--- START Supplied information ---

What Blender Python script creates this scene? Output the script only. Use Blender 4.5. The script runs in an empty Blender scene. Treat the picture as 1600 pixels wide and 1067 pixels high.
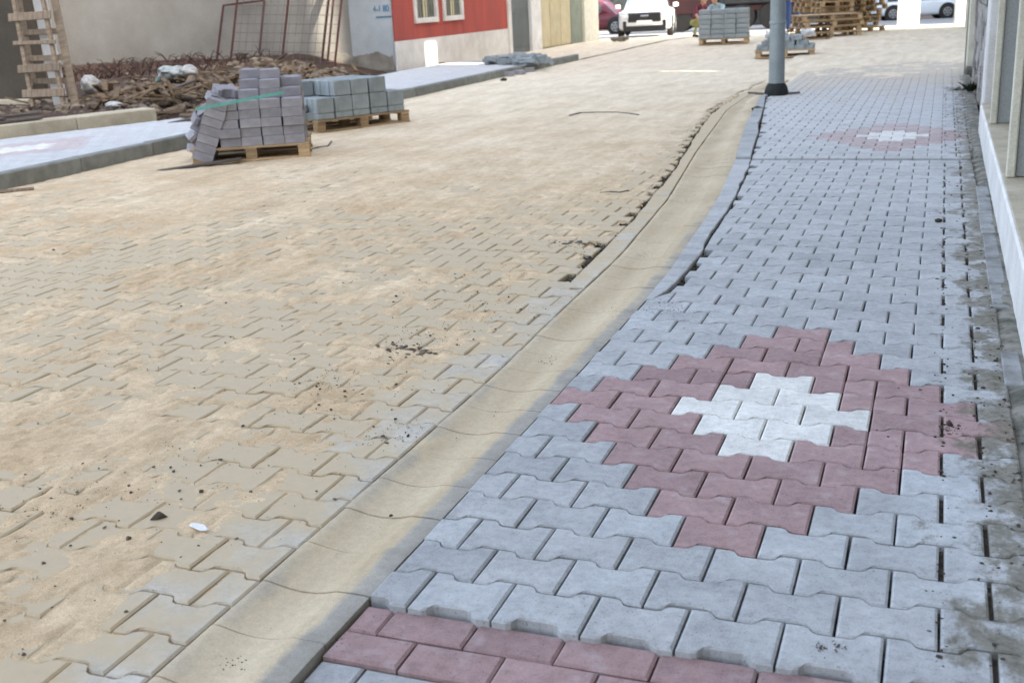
import bpy, bmesh, math, random
import numpy as np
from mathutils import Vector, Matrix
random.seed(7)
S = bpy.context.scene
C = bpy.data.collections.new("street"); S.collection.children.link(C)
R = math.radians

# ------------------------------------------------------------------ camera, sky, sun, exposure
CAM = Vector((0.737, -3.287, 1.266)); YAW, PITCH, ROLL, FPX = R(21.44), R(17.13), R(3.0), 1723.0
fwd = Vector((-math.sin(YAW) * math.cos(PITCH), math.cos(YAW) * math.cos(PITCH), -math.sin(PITCH)))
rgt0 = Vector((math.cos(YAW), math.sin(YAW), 0)); up0 = rgt0.cross(fwd)
rgt = rgt0 * math.cos(ROLL) - up0 * math.sin(ROLL); upv = rgt0 * math.sin(ROLL) + up0 * math.cos(ROLL)
cd = bpy.data.cameras.new("camera"); cam = bpy.data.objects.new("camera", cd); C.objects.link(cam)
cam.matrix_world = Matrix(((rgt.x, upv.x, -fwd.x, CAM.x), (rgt.y, upv.y, -fwd.y, CAM.y), (rgt.z, upv.z, -fwd.z, CAM.z), (0, 0, 0, 1)))
cd.sensor_width = 36; cd.lens = FPX / 1600 * 36; cd.clip_end = 900; cd.clip_start = .05
cd.dof.use_dof = True; cd.dof.focus_distance = 3.9; cd.dof.aperture_fstop = 5.2
S.camera = cam
SUNDIR = Vector((0.80, -0.30, 0.50)).normalized()
w = bpy.data.worlds.new("World"); S.world = w; w.use_nodes = True
wn = w.node_tree; bg = wn.nodes["Background"]; sky = wn.nodes.new("ShaderNodeTexSky"); sky.sky_type = 'NISHITA'
sky.sun_disc = False; sky.sun_elevation = math.asin(SUNDIR.z); sky.sun_rotation = math.atan2(SUNDIR.x, SUNDIR.y)
sky.dust_density = 5.0; sky.air_density = 1.0; sky.ozone_density = 1.0
hs = wn.nodes.new('ShaderNodeHueSaturation'); hs.inputs['Saturation'].default_value = .62      # hazy, whitish sky
wn.links.new(sky.outputs[0], hs.inputs['Color']); wn.links.new(hs.outputs[0], bg.inputs[0]); bg.inputs[1].default_value = 0.15
sl = bpy.data.lights.new("sun", 'SUN'); sl.energy = 3.6; sl.angle = R(.5); sl.color = (1, .93, .82)
so = bpy.data.objects.new("sun", sl); C.objects.link(so); so.rotation_euler = SUNDIR.to_track_quat('Z', 'Y').to_euler(); so.location = (10, -5, 12)
S.render.engine = 'CYCLES'
S.view_settings.view_transform = 'Standard'; S.view_settings.look = 'None'; S.view_settings.exposure = 2.58; S.view_settings.gamma = 1
S.view_settings.use_curve_mapping = False

# ------------------------------------------------------------------ helpers
def ray(px, py):
    return fwd + rgt * ((px - 800) / FPX) - upv * ((py - 533.5) / FPX)
def G(px, py, z=0.0):
    d = ray(px, py); t = (z - CAM.z) / d.z; return CAM + d * t
def on_y(px, py, y):
    d = ray(px, py); return CAM + d * ((y - CAM.y) / d.y)
def on_x(px, py, x):
    d = ray(px, py); return CAM + d * ((x - CAM.x) / d.x)
def px_of(p):
    d = Vector(p) - CAM; k = d.dot(fwd)
    if k < .05: return (-9999, -9999)
    return 800 + FPX * d.dot(rgt) / k, 533.5 - FPX * d.dot(upv) / k
def zfall(y):                       # the street falls away beyond the building row
    return 0.0 if y < 28 else -0.022 * (y - 28) if y < 90 else -0.022 * 62

def tag(o, label=None, cat=None, group=None, kind=None):
    if label: o['label'] = label
    if cat: o['category'] = cat
    if group: o['group'] = group
    if kind: o['kind'] = kind
    return o
def empty(name, loc, rz=0, label=None, cat=None, group=None, rot=None):
    o = bpy.data.objects.new(name, None); C.objects.link(o); o.location = loc; o.rotation_euler = rot or (0, 0, rz)
    o.empty_display_size = .1
    return tag(o, label, cat, group)
def mkobj(name, me, parent=None, loc=None, rot=None):
    o = bpy.data.objects.new(name, me); C.objects.link(o)
    if loc is not None: o.location = loc
    if rot is not None: o.rotation_euler = rot
    if parent is not None: o.parent = parent
    return o
class MB:
    """collects shapes in one mesh"""
    def __init__(s): s.v = []; s.f = []; s.m = []; s.mi = 0; s.sm = []
    def add(s, vs, fs, M=None, smooth=False):
        b = len(s.v); s.v += [tuple(M @ Vector(p)) if M else tuple(p) for p in vs]
        for f in fs: s.f.append([b + i for i in f]); s.m.append(s.mi); s.sm.append(smooth)
        return s
    def box(s, a, b, M=None, j=0):
        (x0, y0, z0), (x1, y1, z1) = a, b
        vs = [(x0, y0, z0), (x1, y0, z0), (x1, y1, z0), (x0, y1, z0), (x0, y0, z1), (x1, y0, z1), (x1, y1, z1), (x0, y1, z1)]
        if j: vs = [(x + random.uniform(-j, j), y + random.uniform(-j, j), z + random.uniform(-j, j)) for x, y, z in vs]
        return s.add(vs, [(0, 3, 2, 1), (4, 5, 6, 7), (0, 1, 5, 4), (1, 2, 6, 5), (2, 3, 7, 6), (3, 0, 4, 7)], M)
    def cbox(s, a, b, c=.01, M=None):      # box with chamfered edges
        (x0, y0, z0), (x1, y1, z1) = a, b; c = min(c, (x1 - x0) * .45, (y1 - y0) * .45, (z1 - z0) * .45)
        bm = bmesh.new(); bmesh.ops.create_cube(bm, size=1)
        for v in bm.verts: v.co = Vector(((x0 + x1) / 2 + v.co.x * (x1 - x0), (y0 + y1) / 2 + v.co.y * (y1 - y0), (z0 + z1) / 2 + v.co.z * (z1 - z0)))
        bmesh.ops.bevel(bm, geom=bm.edges[:], offset=c, segments=1, affect='EDGES')
        bm.verts.index_update()
        s.add([v.co[:] for v in bm.verts], [[v.index for v in f.verts] for f in bm.faces], M); bm.free(); return s
    def tube(s, pts, r, n=8, cap=True, M=None):
        pts = [Vector(p) for p in pts]; rs = r if isinstance(r, (list, tuple)) else [r] * len(pts)
        vs = []; fs = []
        for i, p in enumerate(pts):
            d = (pts[min(i + 1, len(pts) - 1)] - pts[max(i - 1, 0)]).normalized()
            a = d.cross(Vector((0, 0, 1)) if abs(d.z) < .9 else Vector((1, 0, 0))).normalized(); b = d.cross(a)
            for k in range(n):
                t = 2 * math.pi * k / n; vs.append(tuple(p + (a * math.cos(t) + b * math.sin(t)) * rs[i]))
        for i in range(len(pts) - 1):
            for k in range(n): fs.append((i * n + k, i * n + (k + 1) % n, (i + 1) * n + (k + 1) % n, (i + 1) * n + k))
        if cap: fs.append(tuple(range(n))); fs.append(tuple(range((len(pts) - 1) * n, len(pts) * n))[::-1])
        return s.add(vs, fs, M, n > 6)
    def lathe(s, prof, n=24, M=None, axis='Z'):
        vs = []; fs = []
        for r, z in prof:
            for k in range(n):
                t = 2 * math.pi * k / n
                p = (r * math.cos(t), r * math.sin(t), z)
                vs.append(p if axis == 'Z' else (p[2], p[0], p[1]))
        for i in range(len(prof) - 1):
            for k in range(n): fs.append((i * n + k, i * n + (k + 1) % n, (i + 1) * n + (k + 1) % n, (i + 1) * n + k))
        fs.append(tuple(range(n))[::-1]); fs.append(tuple(range((len(prof) - 1) * n, len(prof) * n)))
        return s.add(vs, fs, M, True)
    def prism(s, poly, y0, y1, M=None):      # polygon in x,z extruded along y
        n = len(poly); vs = [(x, y0, z) for x, z in poly] + [(x, y1, z) for x, z in poly]
        return s.add(vs, [tuple(range(n)), tuple(range(n, 2 * n))[::-1]] + [(i, i + n, (i + 1) % n + n, (i + 1) % n) for i in range(n)], M)
    def rock(s, c, r, M=None, flat=.6):
        ax = random.uniform(.7, 1.4)
        bm = bmesh.new(); bmesh.ops.create_icosphere(bm, subdivisions=1, radius=1)
        for v in bm.verts:
            k = random.uniform(.55, 1.2); v.co = Vector((c[0] + v.co.x * r * k * ax, c[1] + v.co.y * r * k / ax, c[2] + v.co.z * r * k * flat))
        bm.verts.index_update()
        s.add([v.co[:] for v in bm.verts], [[v.index for v in f.verts] for f in bm.faces], M); bm.free(); return s
    def mesh(s, name, mats, fix=True):
        me = bpy.data.meshes.new(name); me.from_pydata(s.v, [], s.f); me.update()
        if fix:
            bm = bmesh.new(); bm.from_mesh(me); bmesh.ops.recalc_face_normals(bm, faces=bm.faces); bm.to_mesh(me); bm.free()
        for m in (mats if isinstance(mats, (list, tuple)) else [mats]): me.materials.append(m)
        me.polygons.foreach_set('material_index', s.m); me.polygons.foreach_set('use_smooth', s.sm)
        if any(s.sm): me.set_sharp_from_angle(angle=R(40))
        return me
    def build(s, name, mats, parent=None, loc=None, rot=None):
        return mkobj(name, s.mesh(name, mats), parent, loc, rot)

def hash2(ix, iy, seed):
    h = (ix * 374761393 + iy * 668265263 + seed * 1442695041) & 0xffffffff
    h = ((h ^ (h >> 13)) * 1274126177) & 0xffffffff
    return ((h ^ (h >> 16)) & 0xffff) / 65535.0
def vnoise(x, y, seed=0):
    ix = np.floor(x).astype(np.int64); iy = np.floor(y).astype(np.int64); fx = x - ix; fy = y - iy
    fx = fx * fx * (3 - 2 * fx); fy = fy * fy * (3 - 2 * fy)
    a = hash2(ix, iy, seed); b = hash2(ix + 1, iy, seed); c = hash2(ix, iy + 1, seed); d = hash2(ix + 1, iy + 1, seed)
    return (a + (b - a) * fx) * (1 - fy) + (c + (d - c) * fx) * fy
def fbm(x, y, seed=0, o=4):
    t = 0; a = .5
    for i in range(o): t = t + a * vnoise(x, y, seed + i); x = x * 2.03 + 3.1; y = y * 2.03 + 7.7; a *= .5
    return t / (1 - .5 ** o)
def heightgrid(name, xs, ys, Z, mat, keep=None, kind=None, parent=None):
    nx, ny = len(xs), len(ys); XX, YY = np.meshgrid(xs, ys)
    co = np.stack([XX, YY, Z], -1).reshape(-1, 3).astype(np.float32)
    i = (np.arange(ny - 1)[:, None] * nx + np.arange(nx - 1)[None, :]).ravel()
    if keep is not None:
        k = keep[:-1, :-1].ravel() & keep[1:, 1:].ravel(); i = i[k]
    q = np.stack([i, i + 1, i + 1 + nx, i + nx], 1).astype(np.int32)
    me = bpy.data.meshes.new(name); me.vertices.add(len(co)); me.vertices.foreach_set('co', co.ravel())
    me.loops.add(q.size); me.loops.foreach_set('vertex_index', q.ravel()); me.polygons.add(len(q))
    me.polygons.foreach_set('loop_start', np.arange(len(q), dtype=np.int32) * 4); me.polygons.foreach_set('loop_total', np.full(len(q), 4, np.int32))
    me.polygons.foreach_set('use_smooth', np.ones(len(q), bool)); me.update(calc_edges=True); me.materials.append(mat)
    o = mkobj(name, me, parent)
    if kind: o['kind'] = kind
    return o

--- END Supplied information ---

Return nothing but the lines running from the start of the data to the line with "R = math.radians", please, both ends included and no pictures.

What Blender Python script creates this scene? Output the script only. Use Blender 4.5. The script runs in an empty Blender scene. Treat the picture as 1600 pixels wide and 1067 pixels high.
import bpy, bmesh, math, random
import numpy as np
from mathutils import Vector, Matrix
random.seed(7)
S = bpy.context.scene
C = bpy.data.collections.new("street"); S.collection.children.link(C)
R = math.radians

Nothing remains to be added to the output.